### Exercise objective:
Copy exactly the lines that run from the top of the listing to the line containing "PI = math.pi", both ends included, and omit the pictures.

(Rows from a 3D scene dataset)
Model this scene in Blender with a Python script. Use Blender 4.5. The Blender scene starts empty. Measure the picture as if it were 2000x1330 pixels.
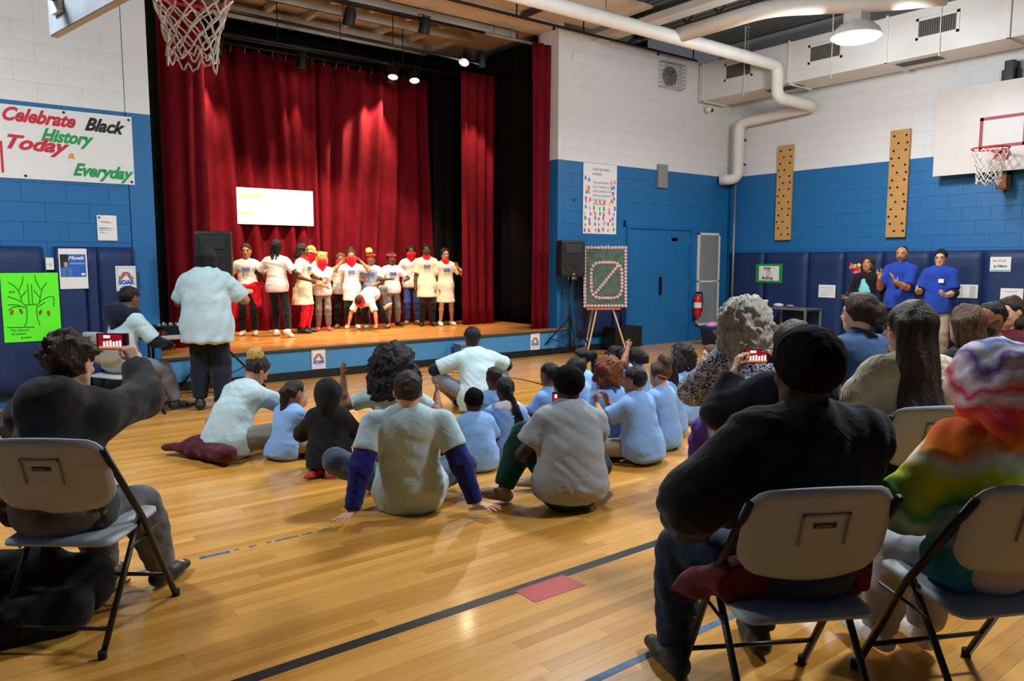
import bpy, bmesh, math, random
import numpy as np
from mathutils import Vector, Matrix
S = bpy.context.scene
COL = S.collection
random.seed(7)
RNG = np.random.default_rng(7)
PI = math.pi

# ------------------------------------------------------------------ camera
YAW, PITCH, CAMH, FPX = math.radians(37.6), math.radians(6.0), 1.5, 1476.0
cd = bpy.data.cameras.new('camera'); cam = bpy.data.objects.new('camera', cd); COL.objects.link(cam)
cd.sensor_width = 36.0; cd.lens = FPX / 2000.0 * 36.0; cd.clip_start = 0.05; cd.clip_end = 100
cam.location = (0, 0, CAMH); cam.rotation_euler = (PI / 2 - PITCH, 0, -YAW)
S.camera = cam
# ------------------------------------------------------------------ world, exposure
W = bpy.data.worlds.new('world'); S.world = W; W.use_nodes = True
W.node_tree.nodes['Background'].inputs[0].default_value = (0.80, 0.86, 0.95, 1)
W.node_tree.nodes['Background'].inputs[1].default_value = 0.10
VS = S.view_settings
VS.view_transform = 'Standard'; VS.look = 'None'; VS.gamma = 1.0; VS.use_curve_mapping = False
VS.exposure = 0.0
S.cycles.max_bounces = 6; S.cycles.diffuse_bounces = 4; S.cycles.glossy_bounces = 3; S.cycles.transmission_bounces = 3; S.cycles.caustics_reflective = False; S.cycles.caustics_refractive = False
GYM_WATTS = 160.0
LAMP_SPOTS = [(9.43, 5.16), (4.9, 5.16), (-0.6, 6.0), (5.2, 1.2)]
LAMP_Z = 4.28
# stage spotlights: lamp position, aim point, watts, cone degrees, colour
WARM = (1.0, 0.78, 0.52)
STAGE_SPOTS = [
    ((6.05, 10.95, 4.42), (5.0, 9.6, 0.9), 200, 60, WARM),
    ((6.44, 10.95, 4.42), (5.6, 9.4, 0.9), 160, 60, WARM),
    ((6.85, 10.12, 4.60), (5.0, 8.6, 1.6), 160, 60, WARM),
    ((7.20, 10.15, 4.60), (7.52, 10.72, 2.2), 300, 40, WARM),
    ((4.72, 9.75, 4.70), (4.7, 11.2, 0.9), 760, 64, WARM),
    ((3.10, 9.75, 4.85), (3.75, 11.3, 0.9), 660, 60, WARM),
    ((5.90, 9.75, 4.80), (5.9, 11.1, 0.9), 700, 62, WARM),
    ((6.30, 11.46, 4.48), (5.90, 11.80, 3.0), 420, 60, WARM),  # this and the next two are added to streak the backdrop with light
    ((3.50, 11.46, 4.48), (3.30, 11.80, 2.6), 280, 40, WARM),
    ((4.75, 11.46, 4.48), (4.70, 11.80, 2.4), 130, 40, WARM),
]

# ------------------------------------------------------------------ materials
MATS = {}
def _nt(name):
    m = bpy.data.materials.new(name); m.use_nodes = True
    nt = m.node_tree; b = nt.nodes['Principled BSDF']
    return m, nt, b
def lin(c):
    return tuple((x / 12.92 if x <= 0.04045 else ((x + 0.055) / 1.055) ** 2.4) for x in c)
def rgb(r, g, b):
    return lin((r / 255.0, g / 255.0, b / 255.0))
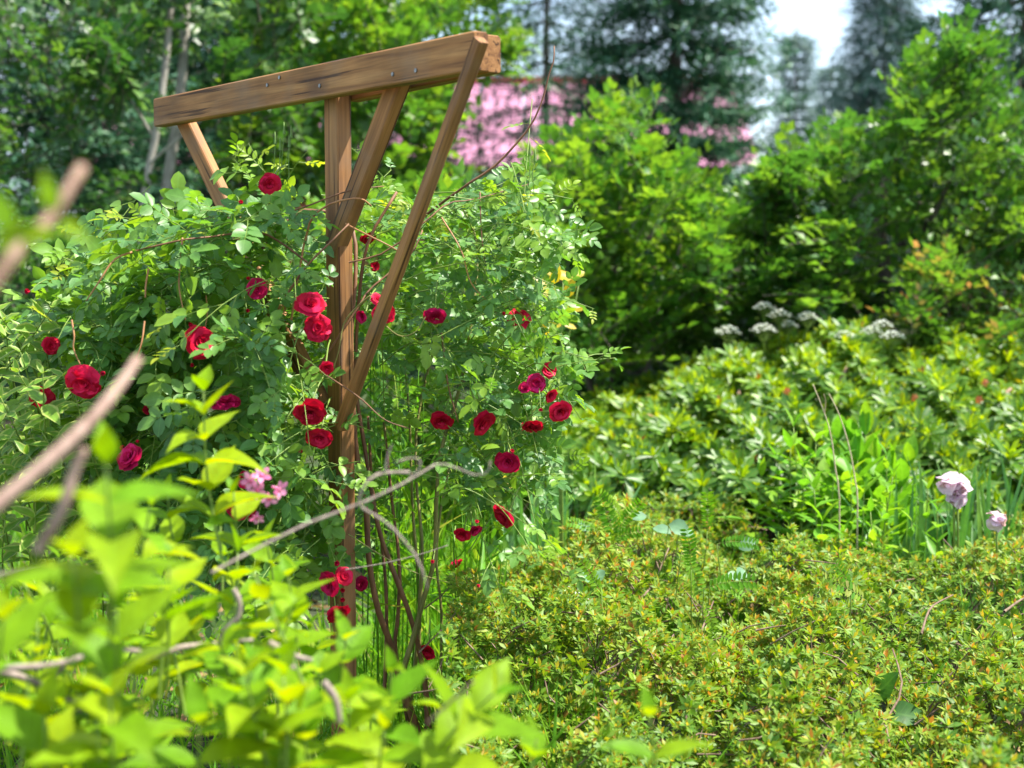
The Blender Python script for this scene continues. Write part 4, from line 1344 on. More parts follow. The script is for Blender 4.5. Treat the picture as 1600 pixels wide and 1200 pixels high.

### Written solution:
Model this scene in Blender with a Python script. Use Blender 4.5. The Blender scene starts empty. Measure the picture as if it were 2000x1330 pixels.
import bpy, bmesh, math, random
import numpy as np
from mathutils import Vector, Matrix
S = bpy.context.scene
COL = S.collection
random.seed(7)
RNG = np.random.default_rng(7)
PI = math.pi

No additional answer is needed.